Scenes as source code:
****************************************

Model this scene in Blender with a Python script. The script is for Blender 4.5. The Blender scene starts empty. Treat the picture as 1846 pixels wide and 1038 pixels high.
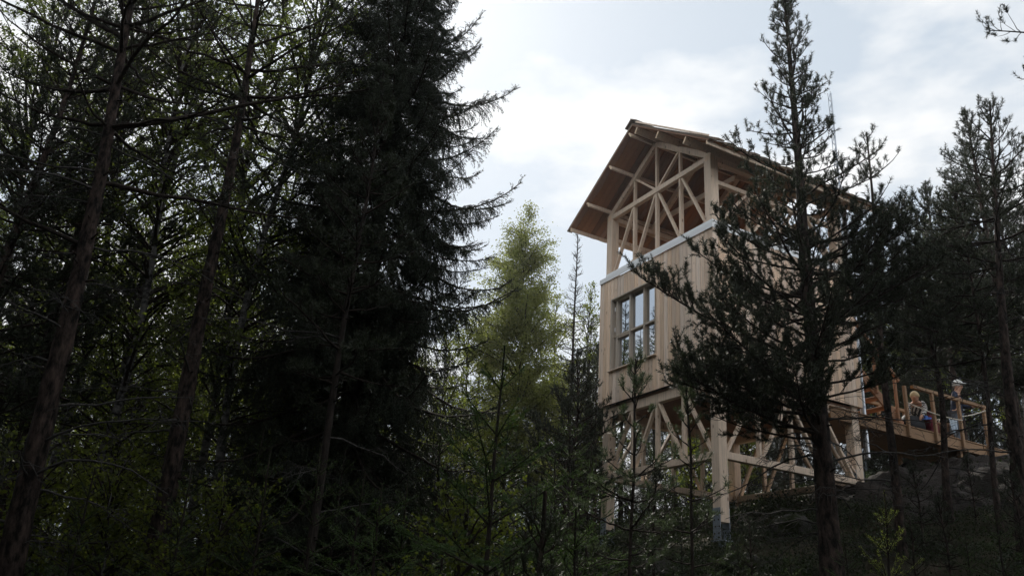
import bpy, math, random
import numpy as np
from mathutils import Matrix, Vector
sc = bpy.context.scene
R_ = math.radians
# ---------------------------------------------------------------- camera
FOC = 1537.27                      # focal length in photograph pixels (1846 wide)
YAW, PITCH, ROLL = 1.0747, 0.3898, 0.0676   # YAW is the tower's heading against the view
S = 3.8                            # width of the tower between the outer faces of its posts
EYE = np.array([0.0, 0.0, 1.6])
_fw = np.array([0, math.cos(PITCH), math.sin(PITCH)]); _rt = np.array([1.0, 0, 0]); _up = np.cross(_rt, _fw)
_r2 = _rt*math.cos(ROLL)+_up*math.sin(ROLL); _u2 = -_rt*math.sin(ROLL)+_up*math.cos(ROLL)
cam = bpy.data.cameras.new('camera'); camo = bpy.data.objects.new('camera', cam); sc.collection.objects.link(camo)
camo.matrix_world = Matrix(((_r2[0], _u2[0], -_fw[0], EYE[0]), (_r2[1], _u2[1], -_fw[1], EYE[1]), (_r2[2], _u2[2], -_fw[2], EYE[2]), (0, 0, 0, 1)))
cam.sensor_width = 36; cam.lens = 36*FOC/1846; cam.clip_start = 0.1; cam.clip_end = 3000
sc.camera = camo
# ---------------------------------------------------------------- sun, sky, exposure
SUN_EL, SUN_AZ = 41.0, -11.0       # degrees; azimuth from the view's heading (+Y), negative = left
sc.view_settings.view_transform = 'Standard'; sc.view_settings.look = 'None'
sc.view_settings.exposure = 0.0; sc.view_settings.gamma = 1.0
SUN_STRENGTH = 4.0
SKY = 0.10
W = bpy.data.worlds.new("World"); sc.world = W; W.use_nodes = True
nt = W.node_tree; nt.nodes.clear()
def N(t, typ, **kw):
    n = t.nodes.new(typ)
    for k, v in kw.items(): setattr(n, k, v)
    return n
out = N(nt, 'ShaderNodeOutputWorld'); bg = N(nt, 'ShaderNodeBackground')
sky = N(nt, 'ShaderNodeTexSky', sky_type='NISHITA', sun_disc=False)
sky.sun_elevation = R_(SUN_EL); sky.sun_rotation = R_(SUN_AZ); sky.air_density = 1.0; sky.dust_density = 1.2; sky.ozone_density = 1.0
tc = N(nt, 'ShaderNodeTexCoord'); mp = N(nt, 'ShaderNodeMapping'); mp.inputs['Scale'].default_value = (1.0, 1.0, 2.3)
mp.inputs['Location'].default_value = (8.4, 2.9, 2.35)
nz = N(nt, 'ShaderNodeTexNoise'); nz.inputs['Scale'].default_value = 3.2; nz.inputs['Detail'].default_value = 7; nz.inputs['Roughness'].default_value = 0.52
cr = N(nt, 'ShaderNodeValToRGB'); cr.color_ramp.elements[0].position = 0.45; cr.color_ramp.elements[1].position = 0.58
cr.color_ramp.elements[0].color = (0.0, 0.0, 0.0, 1); cr.color_ramp.elements[1].color = (1, 1, 1, 1)
dt = N(nt, 'ShaderNodeVectorMath', operation='DOT_PRODUCT')
_e, _a = R_(SUN_EL), R_(SUN_AZ)
SUNV = Vector((math.cos(_e)*math.sin(_a), math.cos(_e)*math.cos(_a), math.sin(_e)))
dt.inputs[1].default_value = SUNV
mr = N(nt, 'ShaderNodeMapRange'); mr.inputs['From Min'].default_value = 0.35; mr.inputs['From Max'].default_value = -0.6
mr.inputs['To Min'].default_value = 10.3; mr.inputs['To Max'].default_value = 26.0   # unseen clouds opposite the sun, brightened to fill the tower front with light
cc = N(nt, 'ShaderNodeVectorMath', operation='SCALE'); cc.inputs[0].default_value = (0.985, 0.995, 1.0)
mx = N(nt, 'ShaderNodeMixRGB')
L = nt.links
L.new(tc.outputs['Generated'], mp.inputs['Vector']); L.new(mp.outputs[0], nz.inputs['Vector']); L.new(nz.outputs['Fac'], cr.inputs['Fac'])
L.new(tc.outputs['Generated'], dt.inputs[0]); L.new(dt.outputs['Value'], mr.inputs['Value']); L.new(mr.outputs[0], cc.inputs['Scale'])
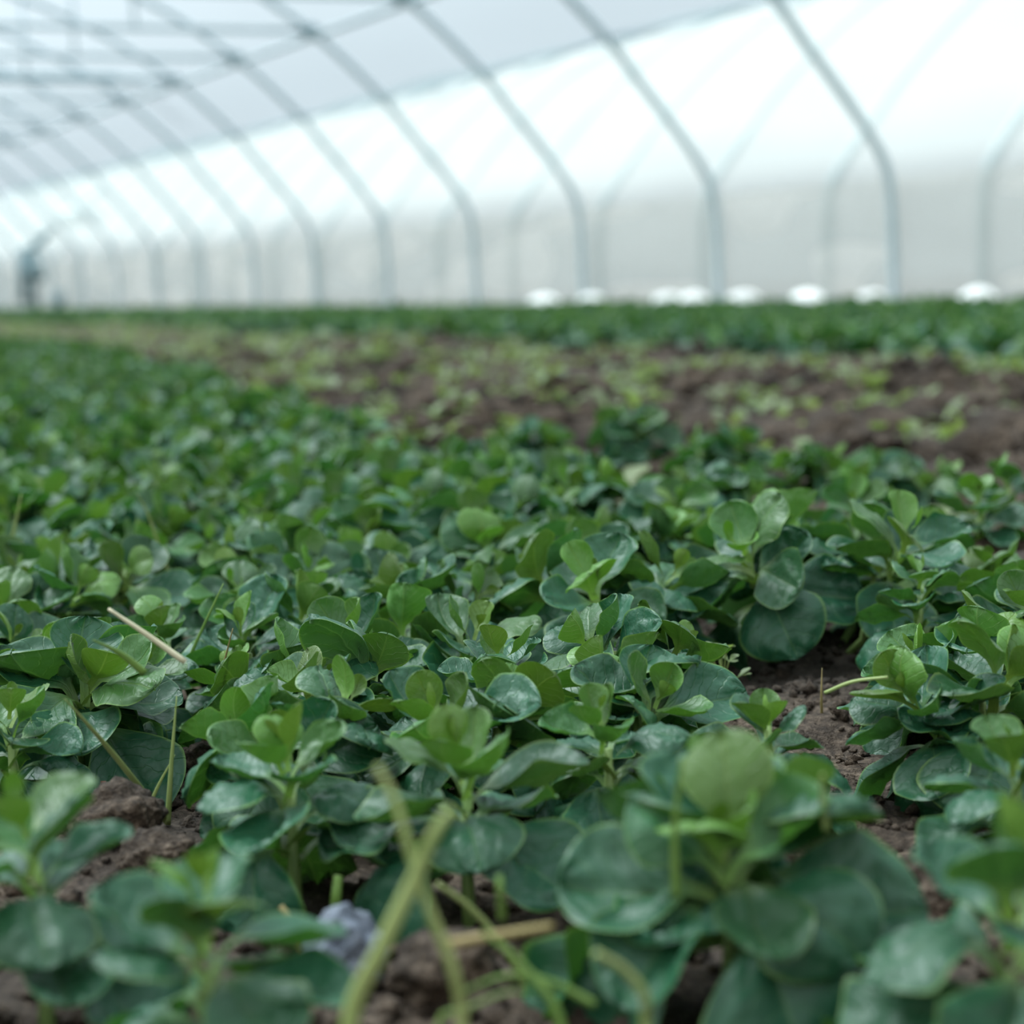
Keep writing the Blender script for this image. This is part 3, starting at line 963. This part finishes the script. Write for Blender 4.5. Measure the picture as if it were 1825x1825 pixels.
def blade(name, pts, wpx, mat, lab, cat='grass blade', flat=.35, taper=True, root_ground=True, tipf=.15):
    if root_ground and pts[0][1] < 1824:
        k_ = gz_depth(pts[0][0], pts[0][1]) / pts[0][2]; pts = [(a, b, c * k_) for a, b, c in pts]
    P = [at(a, b, c) for a, b, c in pts]
    if root_ground:
        g0 = P[0]; gz = sz(g0.x, g0.y)
        P = [Vector((g0.x, g0.y, min(g0.z, gz) - .004))] + P if g0.z > gz + .003 else P
    S = spline(P, 8); n = len(S); w_ = wpx / 2 / F * pts[0][2]
    rad = [w_ * ((1 - (i / (n - 1)) ** 1.6) * (1 - tipf) + tipf if taper else 1) for i in range(n)]
    m = MB(); m.tube(S, rad, 8, flat, nrm=(-cf[0], -cf[1], .15)); o = m.build(name, mat); tag(o, lab, cat); return o




BL = [
    ('grass_blade', [(2, 1115, 1.25), (15, 1000, 1.22), (38, 880, 1.2)], 12, GRASSY, 'tall thin grass blade standing at the left edge'),
    ('grass_blade', [(300, 1290, 1.16), (335, 1180, 1.14), (398, 1040, 1.12)], 13, GRASS, 'straight green grass blade rising through the gap left of the dish-leaved plant'),
    ('grass_blade', [(258, 1200, 1.1), (215, 1165, 1.09), (165, 1140, 1.08)], 14, GRASS, 'short yellow-green blade slanting above the round leaf at left'),
    ('grass_blade', [(300, 1468, 1.0), (215, 1360, .96), (160, 1295, .93), (115, 1245, .91)], 12, GRASSY, 'long yellowish blade lying diagonally across the left plant'),
    ('grass_blade', [(299, 1470, .99), (305, 1370, .98), (315, 1240, .97)], 11, GRASSY, 'upright olive blade standing beside the left soil patch'),
    ('grass_blade', [(80, 1362, .9), (200, 1322, .9), (305, 1300, .9)], 9, GRASS, 'nearly level green blade crossing the left plant'),
    ('grass_blade', [(258, 1462, 1.0), (280, 1405, .99), (312, 1345, .98)], 8, GRASSY, 'short pale blade leaning against the upright olive one'),
    ('grass_blade', [(80, 1400, .9), (50, 1300, .88), (-5, 1245, .87)], 26, GRASSD, 'broad dark green grass blade arching at the left edge'),
    ('grass_blade', [(335, 1105, 1.35), (300, 1020, 1.32), (265, 920, 1.3), (245, 880, 1.29)], 8, GRASSY, 'thin bent stalk behind the left plants'),
    ('grass_blade', [(455, 1340, 1.1), (452, 1300, 1.1), (443, 1262, 1.1)], 7, GRASS, 'tiny grass shoot in the shade below the dish-leaved plant'),
]
for i, (nm, pts, wd, mt, lab) in enumerate(BL): blade(nm, pts, wd, mt, lab, root_ground=(i != 2))
blade('straw', [(330, 1180, 1.12), (260, 1130, 1.115), (193, 1085, 1.11)], 11, STRAWC, 'pale cream piece of straw lying across the leaves at left', 'straw', root_ground=False, tipf=.5, flat=.8)
o = blade('dry_stem', [(358, 1335, 1.12), (375, 1290, 1.1), (395, 1200, 1.07), (415, 1120, 1.05)], 10, TAN, 'thin tan stem in front of the large round leaf, reddish at its foot', 'stem', flat=.8)
blade('dry_stem', [(172, 1455, .97), (162, 1425, .96), (141, 1395, .96)], 9, TAN, 'short broken tan stem on the soil at left', 'stem', flat=.9, tipf=.7)
blade('dry_stem', [(187, 1440, .98), (184, 1415, .97), (184, 1392, .97)], 12, REDB, 'short reddish stub of stem next to the brown clod', 'stem', flat=.9, tipf=.8)
blade('dry_stem', [(1465, 1290, 1.2), (1464, 1240, 1.19), (1465, 1190, 1.19)], 6, TAN, 'hair-thin upright stem under the widest sharp plant', 'stem', flat=.9)
blade('dry_stem', [(1470, 1235, 1.17), (1520, 1215, 1.16), (1582, 1207, 1.15)], 7, GRASSY, 'thin green stem sticking out level below the widest sharp plant', 'stem', flat=.9, root_ground=False, tipf=.8)
# foreground stalks
FS = [
    ([(620, 1850, .68), (680, 1690, .67), (742, 1560, .665), (772, 1490, .66), (805, 1440, .66)], 34, GRASSY, 'thick pale green stalk rising from the bottom edge to the stalk crossing', .45),
    ([(825, 1850, .69), (808, 1730, .68), (765, 1620, .675), (735, 1530, .67), (705, 1430, .67), (672, 1365, .67)], 20, GRASSY, 'pale stalk crossing the thick one and bending down to the bottom edge', .6),
    ([(960, 1800, .73), (900, 1690, .72), (840, 1620, .71), (780, 1575, .70)], 14, GRASSY, 'thin grey-green stalk running right from the stalk crossing', .6),
    ([(800, 1682, .74), (880, 1668, .735), (985, 1650, .73)], 18, TAN, 'yellow-brown stem lying level under the broad leaves', .6),
    ([(596, 1665, .78), (598, 1610, .77), (603, 1560, .77)], 20, GRASS, 'dark green stem upright behind the grey stone', .8),
    ([(542, 1700, .77), (525, 1650, .76), (500, 1615, .76)], 20, TAN, 'short brown-green stem left of the grey stone', .5),
    ([(1150, 1850, .70), (1150, 1780, .69), (1115, 1730, .685), (1062, 1698, .68)], 20, GRASSY, 'pale hooked stalk curving down below the largest foreground plant', .8),
    ([(1205, 1600, .80), (1203, 1480, .79), (1215, 1350, .78)], 15, GRASS, 'blurred brown-green blade upright in front of the largest plant', .4),
    ([(1472, 1480, .82), (1466, 1420, .81), (1466, 1380, .80)], 13, GRASSY, 'short yellowish blade beside the top of the largest plant', .5),
    ([(1000, 1830, .72), (930, 1720, .72), (860, 1660, .72)], 20, GRASS, 'green grass blade slanting down to the right at the bottom', .3),
    ([(1060, 1790, .74), (980, 1750, .735), (900, 1740, .73), (820, 1770, .73)], 14, GRASS, 'low green runner curving over the soil at the bottom', .3),
    ([(780, 1840, .72), (830, 1800, .715), (900, 1770, .71), (960, 1765, .71)], 12, GRASS, 'short green blade on the soil at the bottom centre', .3),
    ([(895, 1640, .80), (892, 1590, .79), (890, 1560, .79)], 14, GRASS, 'yellow-green leaf stalk upright between the broad leaves', .8),
]
for i, (pts, wd, mt, lab, tf) in enumerate(FS):
    blade('plant_stalk', pts, wd, mt, lab, 'stalk', flat=.6, tipf=tf, root_ground=(i not in (3, 7, 8, 10, 12)))

# ------------------------------------------------------------------ view
vs = bpy.context.scene.view_settings
vs.view_transform = 'Standard'; vs.look = 'None'; vs.gamma = 1; vs.use_curve_mapping = False; vs.exposure = 0.22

****************************************

■ Work instructions:
Return the exact lines from the line with "Keep writing the" to the line with "m = MB(); m.tube(S, rad, 8, flat, nrm=(-cf[0], -cf[1], .15));", inclusive of both, with nothing added.

■ Task answer:
Keep writing the Blender script for this image. This is part 3, starting at line 963. This part finishes the script. Write for Blender 4.5. Measure the picture as if it were 1825x1825 pixels.
def blade(name, pts, wpx, mat, lab, cat='grass blade', flat=.35, taper=True, root_ground=True, tipf=.15):
    if root_ground and pts[0][1] < 1824:
        k_ = gz_depth(pts[0][0], pts[0][1]) / pts[0][2]; pts = [(a, b, c * k_) for a, b, c in pts]
    P = [at(a, b, c) for a, b, c in pts]
    if root_ground:
        g0 = P[0]; gz = sz(g0.x, g0.y)
        P = [Vector((g0.x, g0.y, min(g0.z, gz) - .004))] + P if g0.z > gz + .003 else P
    S = spline(P, 8); n = len(S); w_ = wpx / 2 / F * pts[0][2]
    rad = [w_ * ((1 - (i / (n - 1)) ** 1.6) * (1 - tipf) + tipf if taper else 1) for i in range(n)]
    m = MB(); m.tube(S, rad, 8, flat, nrm=(-cf[0], -cf[1], .15)); o = m.build(name, mat); tag(o, lab, cat); return o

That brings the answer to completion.